------ Given data
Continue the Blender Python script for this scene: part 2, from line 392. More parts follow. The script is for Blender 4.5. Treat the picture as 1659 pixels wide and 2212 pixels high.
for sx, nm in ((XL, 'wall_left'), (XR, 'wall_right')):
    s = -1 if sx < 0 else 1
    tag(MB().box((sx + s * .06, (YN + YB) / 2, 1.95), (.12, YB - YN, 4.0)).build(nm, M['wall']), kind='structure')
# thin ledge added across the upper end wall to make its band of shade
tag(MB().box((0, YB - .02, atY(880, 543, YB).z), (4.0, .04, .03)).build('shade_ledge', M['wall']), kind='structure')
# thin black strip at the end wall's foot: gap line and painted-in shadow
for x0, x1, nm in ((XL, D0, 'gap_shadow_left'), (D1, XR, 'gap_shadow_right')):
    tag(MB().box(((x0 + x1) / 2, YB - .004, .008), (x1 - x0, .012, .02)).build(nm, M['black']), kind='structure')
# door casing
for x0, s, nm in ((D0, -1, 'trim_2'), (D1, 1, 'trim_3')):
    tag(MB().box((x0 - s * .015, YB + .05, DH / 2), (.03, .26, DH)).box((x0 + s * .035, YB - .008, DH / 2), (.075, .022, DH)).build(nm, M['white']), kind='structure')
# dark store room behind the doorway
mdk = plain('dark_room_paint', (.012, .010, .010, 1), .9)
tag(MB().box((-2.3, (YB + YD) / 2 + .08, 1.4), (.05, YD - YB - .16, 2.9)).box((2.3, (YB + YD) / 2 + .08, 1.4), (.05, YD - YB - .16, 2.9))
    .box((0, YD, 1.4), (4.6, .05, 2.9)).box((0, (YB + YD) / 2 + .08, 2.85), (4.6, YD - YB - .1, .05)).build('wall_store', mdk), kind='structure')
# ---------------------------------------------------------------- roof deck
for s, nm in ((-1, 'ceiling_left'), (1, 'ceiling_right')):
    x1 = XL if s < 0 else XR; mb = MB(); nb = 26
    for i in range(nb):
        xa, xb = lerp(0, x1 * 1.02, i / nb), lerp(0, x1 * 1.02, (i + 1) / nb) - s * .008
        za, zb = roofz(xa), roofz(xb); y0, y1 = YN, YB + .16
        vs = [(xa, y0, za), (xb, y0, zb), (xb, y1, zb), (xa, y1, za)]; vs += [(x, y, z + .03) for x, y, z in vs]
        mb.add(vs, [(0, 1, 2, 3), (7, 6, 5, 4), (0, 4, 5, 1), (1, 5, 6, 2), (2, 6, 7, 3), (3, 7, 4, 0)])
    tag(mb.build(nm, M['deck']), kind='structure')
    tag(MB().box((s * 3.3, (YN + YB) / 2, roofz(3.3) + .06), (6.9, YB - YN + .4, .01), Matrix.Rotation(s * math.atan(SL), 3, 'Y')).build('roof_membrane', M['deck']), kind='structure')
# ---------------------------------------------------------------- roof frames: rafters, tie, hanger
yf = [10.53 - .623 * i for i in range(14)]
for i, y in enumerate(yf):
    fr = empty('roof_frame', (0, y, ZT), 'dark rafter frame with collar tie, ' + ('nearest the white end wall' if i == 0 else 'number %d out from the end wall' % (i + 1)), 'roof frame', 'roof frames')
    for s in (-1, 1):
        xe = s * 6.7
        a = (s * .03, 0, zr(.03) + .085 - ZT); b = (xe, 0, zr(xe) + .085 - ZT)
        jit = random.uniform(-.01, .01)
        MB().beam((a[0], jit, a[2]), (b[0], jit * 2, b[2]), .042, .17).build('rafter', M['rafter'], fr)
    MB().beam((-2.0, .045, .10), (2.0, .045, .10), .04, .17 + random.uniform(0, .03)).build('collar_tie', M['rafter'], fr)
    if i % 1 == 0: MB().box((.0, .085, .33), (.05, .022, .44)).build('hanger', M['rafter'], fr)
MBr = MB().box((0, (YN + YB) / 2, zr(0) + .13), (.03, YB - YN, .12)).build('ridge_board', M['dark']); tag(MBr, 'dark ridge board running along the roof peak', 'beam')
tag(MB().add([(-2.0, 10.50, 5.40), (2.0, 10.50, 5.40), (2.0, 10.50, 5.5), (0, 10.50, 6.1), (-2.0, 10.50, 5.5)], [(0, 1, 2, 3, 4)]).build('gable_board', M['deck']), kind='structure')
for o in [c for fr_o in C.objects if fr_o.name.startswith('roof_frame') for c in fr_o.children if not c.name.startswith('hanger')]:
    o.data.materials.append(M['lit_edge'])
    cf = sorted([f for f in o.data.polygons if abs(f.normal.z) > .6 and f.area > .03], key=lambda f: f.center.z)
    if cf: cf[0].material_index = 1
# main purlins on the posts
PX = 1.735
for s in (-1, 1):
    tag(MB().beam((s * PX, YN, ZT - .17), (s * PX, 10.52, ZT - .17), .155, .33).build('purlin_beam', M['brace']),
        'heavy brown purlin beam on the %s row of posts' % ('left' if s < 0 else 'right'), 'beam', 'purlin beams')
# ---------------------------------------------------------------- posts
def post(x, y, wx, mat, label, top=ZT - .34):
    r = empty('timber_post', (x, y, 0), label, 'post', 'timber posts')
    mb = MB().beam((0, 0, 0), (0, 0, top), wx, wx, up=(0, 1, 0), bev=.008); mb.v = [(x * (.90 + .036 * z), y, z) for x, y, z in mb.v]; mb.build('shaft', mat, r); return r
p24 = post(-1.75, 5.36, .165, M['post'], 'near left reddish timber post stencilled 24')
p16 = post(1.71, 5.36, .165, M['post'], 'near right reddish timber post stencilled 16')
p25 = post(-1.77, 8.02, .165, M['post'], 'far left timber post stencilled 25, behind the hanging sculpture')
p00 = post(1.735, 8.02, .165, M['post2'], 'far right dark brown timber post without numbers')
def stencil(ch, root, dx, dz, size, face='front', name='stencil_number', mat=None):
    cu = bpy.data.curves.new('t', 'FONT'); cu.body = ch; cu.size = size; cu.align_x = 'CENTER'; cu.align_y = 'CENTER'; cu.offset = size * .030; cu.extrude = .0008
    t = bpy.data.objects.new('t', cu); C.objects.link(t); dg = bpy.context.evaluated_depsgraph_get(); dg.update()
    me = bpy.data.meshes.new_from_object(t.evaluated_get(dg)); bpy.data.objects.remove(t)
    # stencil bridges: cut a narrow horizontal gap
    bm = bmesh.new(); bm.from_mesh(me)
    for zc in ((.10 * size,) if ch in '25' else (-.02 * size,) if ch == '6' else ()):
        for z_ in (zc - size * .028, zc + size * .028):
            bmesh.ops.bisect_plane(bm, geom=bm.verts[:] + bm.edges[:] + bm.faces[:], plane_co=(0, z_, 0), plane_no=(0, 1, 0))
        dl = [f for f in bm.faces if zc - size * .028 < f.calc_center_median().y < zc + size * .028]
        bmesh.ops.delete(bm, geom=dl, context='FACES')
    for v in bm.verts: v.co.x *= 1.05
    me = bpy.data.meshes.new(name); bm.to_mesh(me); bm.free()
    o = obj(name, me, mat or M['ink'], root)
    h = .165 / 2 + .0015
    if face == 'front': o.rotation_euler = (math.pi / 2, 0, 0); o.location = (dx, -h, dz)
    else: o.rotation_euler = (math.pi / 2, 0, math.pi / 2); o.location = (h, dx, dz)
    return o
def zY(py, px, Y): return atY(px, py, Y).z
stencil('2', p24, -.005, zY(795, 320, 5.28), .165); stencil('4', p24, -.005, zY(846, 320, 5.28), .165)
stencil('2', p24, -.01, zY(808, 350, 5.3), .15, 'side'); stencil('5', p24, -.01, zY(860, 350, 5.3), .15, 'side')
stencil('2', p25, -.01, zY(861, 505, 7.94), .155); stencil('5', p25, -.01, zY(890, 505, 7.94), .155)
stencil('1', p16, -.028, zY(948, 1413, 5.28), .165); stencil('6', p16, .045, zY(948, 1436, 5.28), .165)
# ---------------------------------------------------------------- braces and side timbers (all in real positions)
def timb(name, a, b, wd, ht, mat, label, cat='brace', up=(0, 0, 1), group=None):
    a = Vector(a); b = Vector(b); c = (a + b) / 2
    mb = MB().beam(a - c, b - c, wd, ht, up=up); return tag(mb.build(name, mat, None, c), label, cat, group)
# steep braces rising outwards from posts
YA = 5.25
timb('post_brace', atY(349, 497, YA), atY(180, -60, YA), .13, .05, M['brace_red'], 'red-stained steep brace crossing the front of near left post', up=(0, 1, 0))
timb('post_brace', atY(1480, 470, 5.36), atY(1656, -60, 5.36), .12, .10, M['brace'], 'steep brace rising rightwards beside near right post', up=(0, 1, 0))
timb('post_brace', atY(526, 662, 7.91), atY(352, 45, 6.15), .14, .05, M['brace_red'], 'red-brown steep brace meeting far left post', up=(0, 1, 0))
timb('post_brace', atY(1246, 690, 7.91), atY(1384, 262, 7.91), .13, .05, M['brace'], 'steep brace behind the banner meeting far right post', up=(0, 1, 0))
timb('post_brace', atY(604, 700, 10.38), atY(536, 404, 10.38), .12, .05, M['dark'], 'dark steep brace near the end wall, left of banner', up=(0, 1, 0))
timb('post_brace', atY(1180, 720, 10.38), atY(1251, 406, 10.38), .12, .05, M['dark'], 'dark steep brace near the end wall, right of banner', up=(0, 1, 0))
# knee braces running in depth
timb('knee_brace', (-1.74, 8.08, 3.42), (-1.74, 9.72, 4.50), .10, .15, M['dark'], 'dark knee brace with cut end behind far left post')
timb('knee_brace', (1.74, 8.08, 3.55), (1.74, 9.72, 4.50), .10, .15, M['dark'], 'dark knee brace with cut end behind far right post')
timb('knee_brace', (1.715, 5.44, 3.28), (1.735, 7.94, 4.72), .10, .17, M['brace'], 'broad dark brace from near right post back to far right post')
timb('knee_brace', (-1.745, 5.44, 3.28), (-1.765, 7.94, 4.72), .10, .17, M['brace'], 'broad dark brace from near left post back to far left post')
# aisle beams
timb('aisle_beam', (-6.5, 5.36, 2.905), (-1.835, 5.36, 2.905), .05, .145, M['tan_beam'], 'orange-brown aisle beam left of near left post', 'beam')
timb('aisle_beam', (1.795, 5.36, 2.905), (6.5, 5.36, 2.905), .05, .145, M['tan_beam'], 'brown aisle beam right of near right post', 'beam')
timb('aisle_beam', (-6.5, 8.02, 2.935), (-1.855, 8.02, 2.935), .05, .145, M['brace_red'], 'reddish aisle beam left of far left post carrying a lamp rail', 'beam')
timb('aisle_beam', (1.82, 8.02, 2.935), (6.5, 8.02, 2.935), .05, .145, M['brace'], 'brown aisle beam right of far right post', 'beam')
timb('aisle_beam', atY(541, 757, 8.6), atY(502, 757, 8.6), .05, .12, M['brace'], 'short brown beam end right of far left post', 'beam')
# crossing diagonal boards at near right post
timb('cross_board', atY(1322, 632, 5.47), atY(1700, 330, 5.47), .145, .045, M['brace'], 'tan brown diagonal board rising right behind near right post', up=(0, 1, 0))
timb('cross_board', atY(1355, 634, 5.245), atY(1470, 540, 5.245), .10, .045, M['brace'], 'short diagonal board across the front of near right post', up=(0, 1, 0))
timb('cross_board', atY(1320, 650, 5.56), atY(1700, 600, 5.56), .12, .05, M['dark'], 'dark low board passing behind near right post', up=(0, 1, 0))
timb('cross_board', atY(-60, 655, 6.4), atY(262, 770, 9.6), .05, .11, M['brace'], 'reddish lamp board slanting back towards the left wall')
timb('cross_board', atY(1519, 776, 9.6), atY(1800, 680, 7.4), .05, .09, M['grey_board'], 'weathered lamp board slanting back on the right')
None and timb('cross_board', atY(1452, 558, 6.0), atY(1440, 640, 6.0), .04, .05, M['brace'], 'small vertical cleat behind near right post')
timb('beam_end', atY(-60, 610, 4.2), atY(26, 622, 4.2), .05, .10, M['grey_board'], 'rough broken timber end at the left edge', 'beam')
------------
Reproduce only the lines from the one containing "mdk = plain('dark_room_paint', (.012, .010, .010, 1), .9)" through the one containing "tag(MB().box((-2.3, (YB +", inclusive of both.

mdk = plain('dark_room_paint', (.012, .010, .010, 1), .9)
tag(MB().box((-2.3, (YB + YD) / 2 + .08, 1.4), (.05, YD - YB - .16, 2.9)).box((2.3, (YB + YD) / 2 + .08, 1.4), (.05, YD - YB - .16, 2.9))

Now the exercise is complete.